The price of natural gas, delivered the Henry Hub in Louisiana closed at $2.00/MM BTS on May 13th, up from $1.57 on March 4th. May 13th was the latest data published by the EIA. The price has been trending down for two years and it remains to be seen if this recent increase is just a blip. Natural gas is expected to fuel the largest share of electricity generation in 2016 at 33 percent, compared with 32 percent for coal. In 2017, natural gas and coal are both forecast to fuel 32 percent of electricity generation.

Figure 2 shows the apparent supply of the two main steel tubular products used in oil and gas production from January 2003 through March 2016 (apparent supply is a proxy for demand).

Following a weak December, demand for line pipe was fairly stable in the first quarter but OCTD took another dive in March to its lowest post-recession level. Imports of pipe and tube were down by 53.3 percent year/year in three months through April, which was more than any other product.

The total number of operating rigs in the US and Canada on May 13th was 334, down from 830 at the start of 2016 and down from 2,018 on January 2nd 2015. Year over year the total US and Canada rig count is down by 53.4 percent. Figure 3 shows the Baker Hughes US Rotary Rig Counts for oil and gas equipment in the US through May 13th (explanation below).
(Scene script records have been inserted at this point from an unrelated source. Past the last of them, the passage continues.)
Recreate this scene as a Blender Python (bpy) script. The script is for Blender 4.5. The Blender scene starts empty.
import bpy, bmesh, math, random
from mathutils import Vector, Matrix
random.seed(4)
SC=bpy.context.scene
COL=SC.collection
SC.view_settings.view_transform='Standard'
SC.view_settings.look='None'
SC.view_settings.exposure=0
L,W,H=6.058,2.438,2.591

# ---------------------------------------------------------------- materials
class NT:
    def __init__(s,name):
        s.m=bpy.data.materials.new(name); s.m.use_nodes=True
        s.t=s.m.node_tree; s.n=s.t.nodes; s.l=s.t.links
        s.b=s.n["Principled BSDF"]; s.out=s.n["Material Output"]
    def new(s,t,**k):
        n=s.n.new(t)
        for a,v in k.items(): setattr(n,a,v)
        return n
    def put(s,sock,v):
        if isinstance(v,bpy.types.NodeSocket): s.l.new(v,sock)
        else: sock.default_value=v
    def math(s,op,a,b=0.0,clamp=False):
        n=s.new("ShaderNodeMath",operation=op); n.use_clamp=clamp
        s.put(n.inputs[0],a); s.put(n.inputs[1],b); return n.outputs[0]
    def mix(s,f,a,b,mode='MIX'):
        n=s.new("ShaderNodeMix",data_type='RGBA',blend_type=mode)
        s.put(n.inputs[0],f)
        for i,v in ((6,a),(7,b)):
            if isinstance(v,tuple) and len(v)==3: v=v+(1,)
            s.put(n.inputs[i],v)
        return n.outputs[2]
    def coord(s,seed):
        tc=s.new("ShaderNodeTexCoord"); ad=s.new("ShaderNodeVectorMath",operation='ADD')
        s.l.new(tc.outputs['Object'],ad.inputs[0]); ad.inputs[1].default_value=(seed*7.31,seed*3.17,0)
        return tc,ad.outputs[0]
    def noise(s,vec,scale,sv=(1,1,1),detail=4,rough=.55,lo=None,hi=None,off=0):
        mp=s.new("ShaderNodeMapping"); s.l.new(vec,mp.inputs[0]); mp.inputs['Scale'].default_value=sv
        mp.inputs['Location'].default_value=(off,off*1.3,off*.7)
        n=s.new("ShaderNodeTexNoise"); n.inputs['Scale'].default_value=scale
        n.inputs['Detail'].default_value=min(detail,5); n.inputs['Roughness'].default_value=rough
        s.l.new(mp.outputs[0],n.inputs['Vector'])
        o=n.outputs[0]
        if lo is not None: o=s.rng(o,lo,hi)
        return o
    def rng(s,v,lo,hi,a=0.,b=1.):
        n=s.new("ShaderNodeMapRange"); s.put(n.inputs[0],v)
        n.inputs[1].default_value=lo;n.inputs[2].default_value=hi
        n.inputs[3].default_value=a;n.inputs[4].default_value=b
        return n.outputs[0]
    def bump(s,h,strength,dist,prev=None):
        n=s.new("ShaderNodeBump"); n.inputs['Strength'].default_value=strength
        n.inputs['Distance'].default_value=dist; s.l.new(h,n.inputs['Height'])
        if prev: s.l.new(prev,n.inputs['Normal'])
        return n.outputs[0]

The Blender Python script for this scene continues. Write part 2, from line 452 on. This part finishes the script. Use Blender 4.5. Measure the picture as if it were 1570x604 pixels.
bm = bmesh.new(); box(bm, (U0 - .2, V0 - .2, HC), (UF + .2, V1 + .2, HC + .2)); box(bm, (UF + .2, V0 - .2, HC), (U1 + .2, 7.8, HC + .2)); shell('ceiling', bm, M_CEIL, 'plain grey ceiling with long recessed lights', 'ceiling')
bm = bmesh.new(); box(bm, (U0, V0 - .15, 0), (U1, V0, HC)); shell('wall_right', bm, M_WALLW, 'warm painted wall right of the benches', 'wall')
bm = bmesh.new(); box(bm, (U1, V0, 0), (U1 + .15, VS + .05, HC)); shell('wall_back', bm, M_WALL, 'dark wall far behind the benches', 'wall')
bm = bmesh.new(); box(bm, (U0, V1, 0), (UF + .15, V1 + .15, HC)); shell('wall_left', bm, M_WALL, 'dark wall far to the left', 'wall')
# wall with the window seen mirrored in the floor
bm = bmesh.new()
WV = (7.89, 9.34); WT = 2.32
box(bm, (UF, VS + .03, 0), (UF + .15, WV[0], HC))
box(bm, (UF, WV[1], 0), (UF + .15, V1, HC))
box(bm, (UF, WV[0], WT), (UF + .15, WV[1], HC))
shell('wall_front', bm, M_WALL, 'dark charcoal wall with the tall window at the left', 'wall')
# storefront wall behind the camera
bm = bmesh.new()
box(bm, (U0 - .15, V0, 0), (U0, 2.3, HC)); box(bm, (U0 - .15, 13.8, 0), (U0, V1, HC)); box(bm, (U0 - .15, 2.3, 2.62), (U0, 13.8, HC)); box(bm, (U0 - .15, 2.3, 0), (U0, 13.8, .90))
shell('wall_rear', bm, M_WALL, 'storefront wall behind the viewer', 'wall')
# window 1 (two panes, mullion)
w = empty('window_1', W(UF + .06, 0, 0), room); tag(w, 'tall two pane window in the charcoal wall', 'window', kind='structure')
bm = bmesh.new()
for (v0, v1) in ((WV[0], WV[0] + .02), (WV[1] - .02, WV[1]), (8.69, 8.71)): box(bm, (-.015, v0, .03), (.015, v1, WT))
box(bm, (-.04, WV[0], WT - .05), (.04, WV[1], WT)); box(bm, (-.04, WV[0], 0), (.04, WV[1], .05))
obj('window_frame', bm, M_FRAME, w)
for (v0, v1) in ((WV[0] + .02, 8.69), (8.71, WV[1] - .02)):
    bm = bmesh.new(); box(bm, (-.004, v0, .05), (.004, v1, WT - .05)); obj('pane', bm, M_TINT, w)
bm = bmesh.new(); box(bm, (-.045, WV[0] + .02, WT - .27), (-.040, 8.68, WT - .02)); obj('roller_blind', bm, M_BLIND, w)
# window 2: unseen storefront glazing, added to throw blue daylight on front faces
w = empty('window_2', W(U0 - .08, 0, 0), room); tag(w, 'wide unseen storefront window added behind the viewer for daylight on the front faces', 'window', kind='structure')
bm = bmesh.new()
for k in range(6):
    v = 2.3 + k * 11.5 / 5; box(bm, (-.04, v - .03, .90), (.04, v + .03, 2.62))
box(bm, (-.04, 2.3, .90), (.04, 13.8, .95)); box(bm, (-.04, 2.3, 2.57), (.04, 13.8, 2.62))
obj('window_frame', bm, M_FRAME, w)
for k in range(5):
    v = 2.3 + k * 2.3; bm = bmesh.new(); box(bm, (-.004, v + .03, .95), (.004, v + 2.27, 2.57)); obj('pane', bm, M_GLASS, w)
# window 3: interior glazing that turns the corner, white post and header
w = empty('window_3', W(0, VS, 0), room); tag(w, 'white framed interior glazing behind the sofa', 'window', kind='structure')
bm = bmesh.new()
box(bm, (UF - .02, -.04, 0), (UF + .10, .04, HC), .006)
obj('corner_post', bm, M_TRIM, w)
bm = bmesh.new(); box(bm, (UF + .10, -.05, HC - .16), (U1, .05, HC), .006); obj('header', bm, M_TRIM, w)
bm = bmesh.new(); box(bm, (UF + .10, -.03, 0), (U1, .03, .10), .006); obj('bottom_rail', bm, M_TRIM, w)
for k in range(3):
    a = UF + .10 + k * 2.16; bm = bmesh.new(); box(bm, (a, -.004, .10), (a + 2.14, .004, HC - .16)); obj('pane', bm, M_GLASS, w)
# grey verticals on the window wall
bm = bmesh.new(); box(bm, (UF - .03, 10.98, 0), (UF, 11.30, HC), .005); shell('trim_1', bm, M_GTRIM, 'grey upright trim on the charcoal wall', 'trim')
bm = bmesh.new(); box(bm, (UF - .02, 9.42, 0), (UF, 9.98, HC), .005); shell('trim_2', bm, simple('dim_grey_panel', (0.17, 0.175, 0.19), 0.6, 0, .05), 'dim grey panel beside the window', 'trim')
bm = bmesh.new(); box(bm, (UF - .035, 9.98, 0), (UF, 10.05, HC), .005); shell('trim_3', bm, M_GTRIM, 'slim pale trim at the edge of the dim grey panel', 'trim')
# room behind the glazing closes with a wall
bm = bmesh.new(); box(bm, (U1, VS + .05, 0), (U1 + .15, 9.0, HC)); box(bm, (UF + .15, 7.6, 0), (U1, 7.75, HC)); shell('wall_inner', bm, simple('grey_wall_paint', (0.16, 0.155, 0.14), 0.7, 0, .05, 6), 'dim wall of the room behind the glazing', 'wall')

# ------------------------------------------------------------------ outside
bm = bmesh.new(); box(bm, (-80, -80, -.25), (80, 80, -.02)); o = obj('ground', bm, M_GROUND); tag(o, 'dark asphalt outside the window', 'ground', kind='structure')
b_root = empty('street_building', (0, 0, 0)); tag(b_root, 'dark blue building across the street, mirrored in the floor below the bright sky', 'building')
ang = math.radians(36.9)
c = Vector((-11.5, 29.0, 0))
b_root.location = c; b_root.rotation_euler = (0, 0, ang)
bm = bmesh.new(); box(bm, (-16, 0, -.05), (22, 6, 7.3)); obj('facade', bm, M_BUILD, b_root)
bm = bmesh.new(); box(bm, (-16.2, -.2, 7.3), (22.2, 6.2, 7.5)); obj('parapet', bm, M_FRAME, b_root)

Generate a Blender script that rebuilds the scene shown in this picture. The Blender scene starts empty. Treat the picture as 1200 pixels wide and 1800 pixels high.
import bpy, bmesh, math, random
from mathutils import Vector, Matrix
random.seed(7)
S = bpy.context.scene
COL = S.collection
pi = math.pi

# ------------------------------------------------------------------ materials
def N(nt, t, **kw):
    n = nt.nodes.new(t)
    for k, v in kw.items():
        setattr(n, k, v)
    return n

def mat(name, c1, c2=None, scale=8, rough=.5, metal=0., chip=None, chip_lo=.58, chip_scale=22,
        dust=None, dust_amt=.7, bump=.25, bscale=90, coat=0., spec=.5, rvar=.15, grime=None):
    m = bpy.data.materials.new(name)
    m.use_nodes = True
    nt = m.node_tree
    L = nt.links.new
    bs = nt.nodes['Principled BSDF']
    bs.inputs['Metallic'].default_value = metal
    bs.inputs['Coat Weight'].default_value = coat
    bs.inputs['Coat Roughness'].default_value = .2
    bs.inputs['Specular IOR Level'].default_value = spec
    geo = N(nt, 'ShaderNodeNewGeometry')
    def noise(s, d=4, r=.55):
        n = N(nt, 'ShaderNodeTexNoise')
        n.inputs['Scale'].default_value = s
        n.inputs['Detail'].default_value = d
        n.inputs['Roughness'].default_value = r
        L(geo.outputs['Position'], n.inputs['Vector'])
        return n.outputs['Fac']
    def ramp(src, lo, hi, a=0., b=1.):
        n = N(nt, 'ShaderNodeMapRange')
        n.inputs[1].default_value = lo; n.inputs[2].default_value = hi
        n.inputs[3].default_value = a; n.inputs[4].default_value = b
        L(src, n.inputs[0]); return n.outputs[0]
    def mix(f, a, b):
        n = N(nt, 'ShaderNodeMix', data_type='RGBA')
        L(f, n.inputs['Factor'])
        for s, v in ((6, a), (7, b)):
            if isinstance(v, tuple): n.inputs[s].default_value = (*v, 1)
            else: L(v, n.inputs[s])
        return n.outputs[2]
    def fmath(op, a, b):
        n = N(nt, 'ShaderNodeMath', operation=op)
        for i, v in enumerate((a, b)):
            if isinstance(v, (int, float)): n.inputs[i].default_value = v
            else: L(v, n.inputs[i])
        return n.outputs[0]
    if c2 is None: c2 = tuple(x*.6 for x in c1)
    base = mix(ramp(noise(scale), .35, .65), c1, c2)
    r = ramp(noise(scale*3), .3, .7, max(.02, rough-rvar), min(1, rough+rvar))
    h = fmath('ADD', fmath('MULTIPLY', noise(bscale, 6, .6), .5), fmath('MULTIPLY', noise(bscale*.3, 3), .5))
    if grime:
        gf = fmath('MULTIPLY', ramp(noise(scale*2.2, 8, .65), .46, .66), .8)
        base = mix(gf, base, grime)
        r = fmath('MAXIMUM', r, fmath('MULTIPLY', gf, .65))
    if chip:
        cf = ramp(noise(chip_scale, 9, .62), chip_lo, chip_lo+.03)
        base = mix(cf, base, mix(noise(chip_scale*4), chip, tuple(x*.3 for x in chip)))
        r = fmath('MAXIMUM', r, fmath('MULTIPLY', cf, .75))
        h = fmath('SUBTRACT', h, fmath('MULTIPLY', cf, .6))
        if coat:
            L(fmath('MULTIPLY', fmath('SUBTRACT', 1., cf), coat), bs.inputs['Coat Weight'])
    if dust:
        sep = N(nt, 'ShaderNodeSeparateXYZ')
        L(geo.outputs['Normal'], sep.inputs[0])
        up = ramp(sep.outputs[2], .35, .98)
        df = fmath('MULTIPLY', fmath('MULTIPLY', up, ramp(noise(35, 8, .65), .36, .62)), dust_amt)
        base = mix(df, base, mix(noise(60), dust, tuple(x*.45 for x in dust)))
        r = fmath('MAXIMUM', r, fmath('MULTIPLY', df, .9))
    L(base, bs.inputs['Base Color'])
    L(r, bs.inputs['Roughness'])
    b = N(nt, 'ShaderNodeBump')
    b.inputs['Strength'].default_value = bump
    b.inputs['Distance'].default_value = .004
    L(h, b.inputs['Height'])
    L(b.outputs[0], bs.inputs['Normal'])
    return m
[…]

The decline in the US oil rig count hesitated in July and August but since then has been continuous. The count was down by 33 in the last month and this year it has been in free fall. Based on the most recent available data, the EIA estimates that oil production from hydraulically fractured wells now makes up about half of total U.S. crude oil production. U.S. crude oil production averaged an estimated 9.4 million barrels per day (b/d) in 2015, and it is forecast to average 8.7 million b/d in 2016 and 8.2 million b/d in 2017.

The decline in the gas rig count has leveled off with a loss of only one in the last six weeks. However the number of operating rigs at 87 is now lower than at any time since our data began in January 1988.

On a regional basis in the US, the big three states for operating rigs are Texas, Oklahoma and North Dakota. Texas at 180 on May 13th was down from 318 at the beginning of the year, Oklahoma at 56 was down from 87 at the beginning of the year and North Dakota at 24 was down from 53.

About the Baker Hughes Rotary Rig Count

These are a weekly census of the number of drilling rigs actively exploring for or developing oil or natural gas in the United States. Rigs are considered active from the time they break ground until the time they reach their target depth and may be establishing a new well or sidetracking an existing one. The Baker Hughes Rotary Rig count includes only those rigs that are significant consumers of oilfield services and supplies.